About 80% of all species went extinct at the close of the Triassic. Atmospheric CO₂ increased significantly at the T-J boundary as a result of the emplacement of the Central Atlantic Magmatic Province flood basalts. CO₂-induced global warming due to volcanic outgassing has been invoked as a mechanism for the end-Triassic mass extinction. While previous modeling studies have shown that changes in atmospheric CO₂ can significantly alter the climate system, the relationship between increasing pCO₂ and biotic turnover has not been fully explored.

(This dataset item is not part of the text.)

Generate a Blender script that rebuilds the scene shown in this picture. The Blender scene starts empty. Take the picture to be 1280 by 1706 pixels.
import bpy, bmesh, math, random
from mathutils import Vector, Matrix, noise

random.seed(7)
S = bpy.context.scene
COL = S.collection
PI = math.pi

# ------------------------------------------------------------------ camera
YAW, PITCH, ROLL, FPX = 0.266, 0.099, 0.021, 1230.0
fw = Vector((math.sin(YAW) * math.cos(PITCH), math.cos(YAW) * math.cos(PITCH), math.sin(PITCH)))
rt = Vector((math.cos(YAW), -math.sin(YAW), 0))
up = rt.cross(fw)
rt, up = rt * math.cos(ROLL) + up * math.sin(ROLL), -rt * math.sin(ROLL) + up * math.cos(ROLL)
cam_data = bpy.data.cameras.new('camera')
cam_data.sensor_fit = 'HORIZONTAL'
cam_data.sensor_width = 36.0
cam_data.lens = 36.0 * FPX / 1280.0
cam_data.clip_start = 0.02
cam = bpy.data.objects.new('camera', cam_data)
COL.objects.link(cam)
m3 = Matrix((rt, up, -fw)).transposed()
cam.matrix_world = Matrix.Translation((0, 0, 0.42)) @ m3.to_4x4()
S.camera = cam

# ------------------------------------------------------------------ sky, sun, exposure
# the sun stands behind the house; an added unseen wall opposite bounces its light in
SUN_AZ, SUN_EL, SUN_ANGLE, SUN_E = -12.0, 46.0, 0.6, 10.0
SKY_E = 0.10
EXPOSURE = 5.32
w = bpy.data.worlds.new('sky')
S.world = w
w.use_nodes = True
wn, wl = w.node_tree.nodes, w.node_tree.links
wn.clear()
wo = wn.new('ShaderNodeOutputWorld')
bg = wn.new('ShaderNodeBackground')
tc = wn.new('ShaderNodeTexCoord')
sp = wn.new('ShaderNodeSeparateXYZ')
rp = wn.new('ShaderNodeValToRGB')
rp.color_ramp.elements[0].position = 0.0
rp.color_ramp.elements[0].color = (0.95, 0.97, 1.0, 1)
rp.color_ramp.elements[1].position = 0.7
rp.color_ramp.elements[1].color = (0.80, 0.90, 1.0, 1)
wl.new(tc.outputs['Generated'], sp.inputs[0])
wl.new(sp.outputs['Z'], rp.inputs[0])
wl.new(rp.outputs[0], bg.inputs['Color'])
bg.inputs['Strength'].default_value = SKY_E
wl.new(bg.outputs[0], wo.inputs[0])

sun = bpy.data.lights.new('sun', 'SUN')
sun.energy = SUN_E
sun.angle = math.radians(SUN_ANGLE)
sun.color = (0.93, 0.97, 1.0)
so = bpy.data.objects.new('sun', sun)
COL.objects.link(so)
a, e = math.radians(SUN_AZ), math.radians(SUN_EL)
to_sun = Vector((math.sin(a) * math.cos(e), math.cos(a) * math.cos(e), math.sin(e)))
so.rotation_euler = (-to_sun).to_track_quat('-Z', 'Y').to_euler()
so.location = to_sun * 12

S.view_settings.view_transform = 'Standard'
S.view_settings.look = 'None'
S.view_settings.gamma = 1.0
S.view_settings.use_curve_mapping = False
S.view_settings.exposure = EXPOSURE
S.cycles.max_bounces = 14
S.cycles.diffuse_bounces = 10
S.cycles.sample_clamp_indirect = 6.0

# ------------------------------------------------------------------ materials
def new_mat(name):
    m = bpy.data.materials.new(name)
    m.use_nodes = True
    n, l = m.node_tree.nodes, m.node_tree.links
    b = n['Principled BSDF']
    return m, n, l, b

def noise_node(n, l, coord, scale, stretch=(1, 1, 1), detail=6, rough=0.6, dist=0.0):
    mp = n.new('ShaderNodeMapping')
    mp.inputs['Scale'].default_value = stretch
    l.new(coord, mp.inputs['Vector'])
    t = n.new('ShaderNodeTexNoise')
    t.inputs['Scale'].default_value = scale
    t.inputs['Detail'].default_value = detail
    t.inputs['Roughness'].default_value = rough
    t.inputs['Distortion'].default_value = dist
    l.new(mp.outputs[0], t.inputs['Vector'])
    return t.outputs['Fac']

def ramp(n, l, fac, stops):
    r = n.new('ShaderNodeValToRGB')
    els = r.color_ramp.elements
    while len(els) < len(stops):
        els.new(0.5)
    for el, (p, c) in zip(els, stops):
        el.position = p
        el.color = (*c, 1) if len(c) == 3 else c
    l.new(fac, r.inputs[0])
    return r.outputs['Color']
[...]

Our aim is to 1) examine the impact of increasing pCO₂ on the Late Triassic world, 2) explore the climatic stress on marine and terrestrial organisms resulting from an increase in CO₂, and 3) evaluate if the resulting environmental stresses would have been sufficient to drive biotic turnover on land and in the ocean during the Late Triassic. A fully coupled ocean-atmosphere GCM was used to simulate the Late Triassic world. Sensitivity experiments were run to assess the effects of changing CO₂ on the Triassic climate system. A Late Triassic paleogeography, reduced solar luminosity, and uniform land surface characteristics were used to simulate Triassic conditions. Simulations differed only in prescribed pCO₂, which was set at values varying between 600 and 2400 ppmv.

Model results indicate that terrestrial organisms would have been exposed to severe heat stress with increasing CO₂. Doubling pCO₂ from 1200 to 2400 ppmv raises the average surface temperature on land by 3.7°C, compared to 2.4°C in the ocean. The land area where temperatures exceed 35°C and 40°C for more than 30 days annually increases by more than 4 and 6 times, respectively, when CO₂ is doubled. Elevated CO₂ increases the number of high temperature days in all areas. In contrast, the marine biota would not have been as severely stressed by temperature increases. However, increased CO₂ results in greater ocean stratification in all basins, which combined with warmer ocean temperatures, produce conditions that enhance oxygen depletion in the water column. These differing responses of the Triassic climate system (severe heat stress on land and oxygen depletion in the ocean) to increased CO₂ may have been sufficient to drive biotic turnover at the end Triassic.